O filme acabou ajudando a semear uma novela na televisão, porque lançava um
novo olhar sobre a síndrome. Já fiz filmes sobre moradores de rua, sem-teto e
movimentos de moradia, catadores de materiais recicláveis, parteiras da
Amazônia, quebradeiras de coco babaçu, paraquedistas, jovens de periferia,
bailarinos, sobre a vitalidade e a efervescência da cena paulistana
contemporânea, e os filmes vivem circulando pelos mais diferentes espaços e
circuitos alternativos”.
Embora considere que o documentário
inevitavelmente contribui para o inventário da cultura e da sociedade, Eduardo
questiona se essa contribuição é considerável, já que os filmes parecem
destinados aos arquivos e às cinematecas, físicos ou digitais. “Se a ficção
brasileira tem sido para poucos, na média, o documentário é para ainda mais
poucos.

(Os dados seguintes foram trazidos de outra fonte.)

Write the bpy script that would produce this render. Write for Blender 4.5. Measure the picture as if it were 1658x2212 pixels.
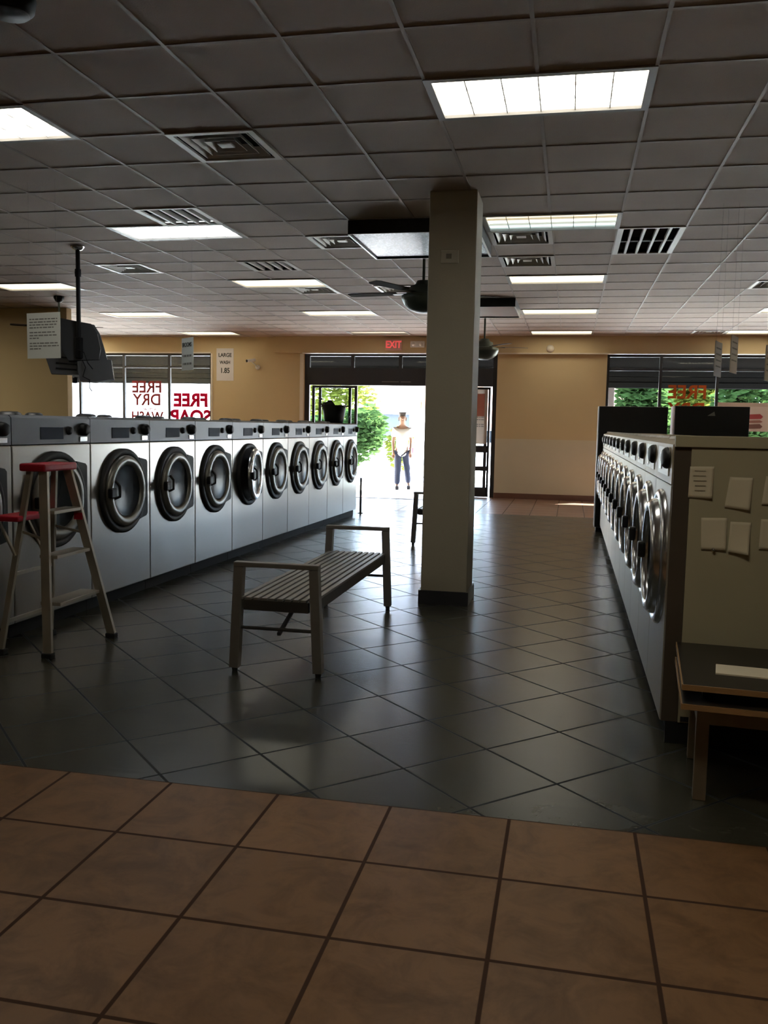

Portanto, como inventário concreto, digamos, ele não alcança o
necessário, a circulação”, avalia.
Eduardo acredita que, antes de ser
inventário de cultura e de memória, em casos específicos, o documentário é
inventário estético e autoral. A
importância dos melhores documentários é cinematográfica, antes de ser social.
Poucos diretores de ficção chegam aos melhores momentos de um Carlos Nader (Pan-cinema permanente, Homem comum, A paixão de JL), de uma Marilia Rocha, ou mesmo de um Adirley
Queirós (A cidade é uma só, Branco sai, preto fica).
“Os bons documentários, os mais
autorais e mais expressivos, não são e não devem ser tratados como
documentários, como se esse segmento fosse uma cota ou uma minoria, mas como
cinema, porque, justamente esses, transcendem a lógica do documento, com sua
evidência do mundo, para a lógica da estética, com sua forma de olhar para o
mundo e mostrá-lo de um modo que só o cinema pode mostrá-lo, que só aquele
diretor pode organizá-lo para nós”, conclui Eduardo.